Lui è così: sensibile. Sensibile a tutte le cose, alle emozioni, alle energie che si celano nella materia.
Ferzan Ozpetek vive in un mondo differente, pieno di sensazioni sconosciute per la maggior parte delle persone. Si commuove di continuo: per una canzone, per la scena di un film, per il dramma della solitudine vissuta dagli oggetti .
Una volta al supermercato è tornato indietro a riprendere una confezione rimasta da sola in uno scaffale, così, per evitare che un barattolo qualunque provasse la disperazione di chi viene abbandonato.
Il famoso regista turco vive in completa simbiosi con gli oggetti e con l’energia di chi popola il suo mondo; si carica sulle spalle ogni giorno il peso di un enorme magma emozionale che non abbandona mai, nemmeno mentre fa la spesa.
Il suo mondo sensibile si riversa completamente nei suoi film popolati da magnifiche presenze come la sua vita quotidiana, fatta di gioie, emozioni e dolori come quella di ogni altro essere umano. Ma per lui è tutto diverso, è tutto più grande, più rumoroso, più percettibile.
L’amicizia, l’amore, la famiglia sono tematiche centrali di ogni singola pellicola; la parola ‘amore’ in tutte le sue forme diviene chiave di volta di ogni suo lavoro.
Lo straordinario ‘Mine vaganti‘ racconta dall’interno i rapporti umani che si intrecciano all’interno delle famiglie, ‘Cuore Sacro’ fa invece leva sul senso di spiritualità dello spettatore, spesso inascoltato.
‘Le fate ignoranti’ si occupa da vicino dei rapporti di amicizia mentre ‘La finestra di fronte‘ calca la mano sul sempre più comune e desolante senso di insoddisfazione dell’essere umano, spesso inghiottito da una vita sorda e monocorde. Non ha paura di spingere troppo sui sentimenti, come in ‘Allacciate le cinture‘ in cui narra la storia di un amore puro tra un uomo e una donna e lungo 13 anni.

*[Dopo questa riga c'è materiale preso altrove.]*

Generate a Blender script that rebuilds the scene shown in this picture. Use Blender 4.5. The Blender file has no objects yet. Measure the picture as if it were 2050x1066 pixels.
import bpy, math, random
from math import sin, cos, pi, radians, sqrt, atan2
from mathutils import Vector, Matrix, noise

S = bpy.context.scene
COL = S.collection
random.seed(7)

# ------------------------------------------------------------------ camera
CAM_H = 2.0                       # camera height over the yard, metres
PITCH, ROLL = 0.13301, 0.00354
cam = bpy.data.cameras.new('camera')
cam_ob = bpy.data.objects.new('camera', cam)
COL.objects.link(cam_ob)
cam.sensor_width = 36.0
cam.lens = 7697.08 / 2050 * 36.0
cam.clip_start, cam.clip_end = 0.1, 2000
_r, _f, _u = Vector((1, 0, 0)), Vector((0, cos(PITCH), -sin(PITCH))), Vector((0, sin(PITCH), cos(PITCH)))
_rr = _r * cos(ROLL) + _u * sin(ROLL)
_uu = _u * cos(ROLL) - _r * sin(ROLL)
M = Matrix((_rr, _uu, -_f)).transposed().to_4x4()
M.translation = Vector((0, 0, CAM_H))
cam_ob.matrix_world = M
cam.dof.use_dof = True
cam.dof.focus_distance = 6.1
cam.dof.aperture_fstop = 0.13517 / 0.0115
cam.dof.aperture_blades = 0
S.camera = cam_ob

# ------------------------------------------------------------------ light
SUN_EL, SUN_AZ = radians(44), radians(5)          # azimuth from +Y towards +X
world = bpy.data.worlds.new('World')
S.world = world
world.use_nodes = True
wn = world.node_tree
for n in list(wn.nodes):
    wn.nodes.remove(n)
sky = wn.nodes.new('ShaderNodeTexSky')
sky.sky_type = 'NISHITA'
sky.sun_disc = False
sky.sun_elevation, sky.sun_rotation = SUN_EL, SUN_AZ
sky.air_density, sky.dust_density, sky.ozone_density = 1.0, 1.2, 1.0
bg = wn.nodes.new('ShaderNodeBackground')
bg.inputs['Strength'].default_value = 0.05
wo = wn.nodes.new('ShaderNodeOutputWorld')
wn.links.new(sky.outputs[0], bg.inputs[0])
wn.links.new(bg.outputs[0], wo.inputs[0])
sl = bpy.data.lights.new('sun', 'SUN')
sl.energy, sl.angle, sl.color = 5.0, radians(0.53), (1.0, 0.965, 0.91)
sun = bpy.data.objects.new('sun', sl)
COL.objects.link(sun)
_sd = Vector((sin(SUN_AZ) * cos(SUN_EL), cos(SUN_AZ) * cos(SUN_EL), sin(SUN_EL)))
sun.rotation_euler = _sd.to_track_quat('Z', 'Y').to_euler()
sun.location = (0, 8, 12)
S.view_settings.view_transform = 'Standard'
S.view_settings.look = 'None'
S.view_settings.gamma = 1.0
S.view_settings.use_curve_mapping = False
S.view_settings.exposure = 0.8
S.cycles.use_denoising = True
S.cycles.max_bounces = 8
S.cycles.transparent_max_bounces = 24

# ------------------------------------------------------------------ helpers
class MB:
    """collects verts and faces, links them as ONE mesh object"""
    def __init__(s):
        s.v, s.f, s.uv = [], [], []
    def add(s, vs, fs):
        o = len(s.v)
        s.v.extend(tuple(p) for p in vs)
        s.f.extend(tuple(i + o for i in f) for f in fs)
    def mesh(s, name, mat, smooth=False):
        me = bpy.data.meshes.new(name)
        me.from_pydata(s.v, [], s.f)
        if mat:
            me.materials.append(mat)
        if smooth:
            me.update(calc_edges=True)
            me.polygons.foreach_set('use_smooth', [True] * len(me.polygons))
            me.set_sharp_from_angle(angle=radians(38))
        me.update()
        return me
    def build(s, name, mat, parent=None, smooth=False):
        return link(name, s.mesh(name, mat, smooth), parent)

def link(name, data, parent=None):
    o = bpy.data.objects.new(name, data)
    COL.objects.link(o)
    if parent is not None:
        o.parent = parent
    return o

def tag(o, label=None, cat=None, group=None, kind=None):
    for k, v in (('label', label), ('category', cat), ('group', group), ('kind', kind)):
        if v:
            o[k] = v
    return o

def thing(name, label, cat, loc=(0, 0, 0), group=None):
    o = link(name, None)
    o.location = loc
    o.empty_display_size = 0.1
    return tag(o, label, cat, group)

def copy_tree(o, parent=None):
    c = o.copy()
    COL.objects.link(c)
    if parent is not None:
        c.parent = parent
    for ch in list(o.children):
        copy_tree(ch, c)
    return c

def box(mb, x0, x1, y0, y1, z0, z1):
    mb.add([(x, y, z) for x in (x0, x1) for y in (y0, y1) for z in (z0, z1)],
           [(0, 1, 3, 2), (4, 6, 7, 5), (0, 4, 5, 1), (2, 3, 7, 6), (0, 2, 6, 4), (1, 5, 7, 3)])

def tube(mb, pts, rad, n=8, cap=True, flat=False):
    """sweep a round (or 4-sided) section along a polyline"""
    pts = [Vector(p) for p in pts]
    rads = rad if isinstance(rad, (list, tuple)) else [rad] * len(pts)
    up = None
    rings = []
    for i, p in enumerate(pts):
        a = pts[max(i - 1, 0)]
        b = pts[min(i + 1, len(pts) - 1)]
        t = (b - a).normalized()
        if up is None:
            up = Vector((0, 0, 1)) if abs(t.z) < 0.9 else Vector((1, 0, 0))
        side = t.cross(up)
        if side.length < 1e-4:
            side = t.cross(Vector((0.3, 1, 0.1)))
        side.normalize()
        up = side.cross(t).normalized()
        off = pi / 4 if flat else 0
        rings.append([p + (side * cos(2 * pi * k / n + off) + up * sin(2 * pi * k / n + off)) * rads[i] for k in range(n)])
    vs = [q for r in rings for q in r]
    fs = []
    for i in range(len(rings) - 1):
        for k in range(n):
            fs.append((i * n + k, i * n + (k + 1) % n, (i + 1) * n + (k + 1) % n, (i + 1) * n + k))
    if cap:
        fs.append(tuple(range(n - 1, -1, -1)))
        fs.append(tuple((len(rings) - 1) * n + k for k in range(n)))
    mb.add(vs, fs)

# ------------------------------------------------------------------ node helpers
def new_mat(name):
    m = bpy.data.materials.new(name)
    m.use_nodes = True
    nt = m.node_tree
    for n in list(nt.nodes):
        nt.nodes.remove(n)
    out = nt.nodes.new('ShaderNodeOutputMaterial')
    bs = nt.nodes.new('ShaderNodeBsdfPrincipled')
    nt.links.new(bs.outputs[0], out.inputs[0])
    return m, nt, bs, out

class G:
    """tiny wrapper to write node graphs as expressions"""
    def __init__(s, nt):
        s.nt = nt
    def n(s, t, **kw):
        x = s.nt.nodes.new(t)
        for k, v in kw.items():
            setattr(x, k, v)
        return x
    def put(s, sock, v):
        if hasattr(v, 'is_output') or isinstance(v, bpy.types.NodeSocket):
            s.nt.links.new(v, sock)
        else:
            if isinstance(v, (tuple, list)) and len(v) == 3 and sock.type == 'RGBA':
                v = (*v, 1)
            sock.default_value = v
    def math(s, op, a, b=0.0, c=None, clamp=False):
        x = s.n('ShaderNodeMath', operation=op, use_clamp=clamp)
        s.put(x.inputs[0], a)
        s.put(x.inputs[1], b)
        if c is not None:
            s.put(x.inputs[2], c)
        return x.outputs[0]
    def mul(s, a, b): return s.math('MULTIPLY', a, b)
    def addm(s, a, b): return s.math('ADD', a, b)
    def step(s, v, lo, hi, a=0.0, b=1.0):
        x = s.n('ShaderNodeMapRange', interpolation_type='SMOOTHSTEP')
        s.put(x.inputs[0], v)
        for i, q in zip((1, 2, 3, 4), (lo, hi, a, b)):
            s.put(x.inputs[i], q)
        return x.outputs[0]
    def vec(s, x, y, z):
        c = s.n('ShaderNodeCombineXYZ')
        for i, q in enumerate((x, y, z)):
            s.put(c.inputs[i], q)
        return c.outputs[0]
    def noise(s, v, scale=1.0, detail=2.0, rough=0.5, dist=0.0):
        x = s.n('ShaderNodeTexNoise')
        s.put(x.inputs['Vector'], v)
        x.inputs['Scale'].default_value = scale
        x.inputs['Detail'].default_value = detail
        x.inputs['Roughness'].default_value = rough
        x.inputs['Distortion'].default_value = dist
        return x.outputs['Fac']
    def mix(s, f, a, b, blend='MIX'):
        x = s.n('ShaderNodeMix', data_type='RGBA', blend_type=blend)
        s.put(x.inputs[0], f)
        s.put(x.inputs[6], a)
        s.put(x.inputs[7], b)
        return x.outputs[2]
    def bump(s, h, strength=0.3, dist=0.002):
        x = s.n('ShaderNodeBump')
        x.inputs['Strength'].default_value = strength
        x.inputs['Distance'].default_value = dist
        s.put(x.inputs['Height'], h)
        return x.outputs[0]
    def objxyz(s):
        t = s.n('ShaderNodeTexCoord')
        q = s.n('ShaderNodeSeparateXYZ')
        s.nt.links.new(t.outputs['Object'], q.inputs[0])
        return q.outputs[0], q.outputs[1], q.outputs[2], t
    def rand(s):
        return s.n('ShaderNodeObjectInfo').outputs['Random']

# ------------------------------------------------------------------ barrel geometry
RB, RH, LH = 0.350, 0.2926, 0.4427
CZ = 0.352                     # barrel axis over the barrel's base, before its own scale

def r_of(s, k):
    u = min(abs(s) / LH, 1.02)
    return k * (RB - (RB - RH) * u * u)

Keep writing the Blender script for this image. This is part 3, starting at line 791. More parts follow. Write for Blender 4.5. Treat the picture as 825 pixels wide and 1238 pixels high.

L’arte di Ozpetek si costruisce sui sentimenti, sulle vibrazioni e le percezioni che fanno sentire vivi gli esseri umani.
Spesso viene accusato di ‘essere troppo melò’, cioè smielato, stucchevole. Ma ci sono momenti dei suoi film nei quali il cuore degli spettatori rimane in apnea per qualche istante, rapito d’improvviso da una scena forse un pò troppo melò ma che chiunque vorrebbe vivere nella vita reale, fuori dalle sale del cinema.
La centralità del sentimento e dei rapporti umani porta il regista ad essere schiavo della sua stessa sensibilità, quasi simile a quella di una femmina perché nutrita durante una infanzia popolata quasi completamente da donne.
Teme e soffre la solitudine, si porta dietro un pesciolino rosso che non abbandona mai, come se avesse stretto una promessa di sostegno per l’eternità.
Ama trascorrere il tempo con gli amici osservandoli durante le sue cene in silenzio, quasi in sordina. Dice di accogliere chiunque in casa sua e di dispensare energia positiva, come se la sua ‘semina’ immaginaria promettesse realmente raccolti fruttuosi.
E’ ossessionato dalla tracce, quelle di chi passa per casa sua e che osserva una volta rimasto solo con se stesso: il divano sgualcito, la tazzina di caffè sporca, la sigaretta spenta. E’affascinato dalle ‘presenze’, quelle forti e urlanti di chi è andato via.
Non crede nell’aldilà, ma di una energia motrice che è alla base di ogni evento naturale e che cattura per sempre la presenza di qualcuno, senza lasciarlo mai andare via completamente.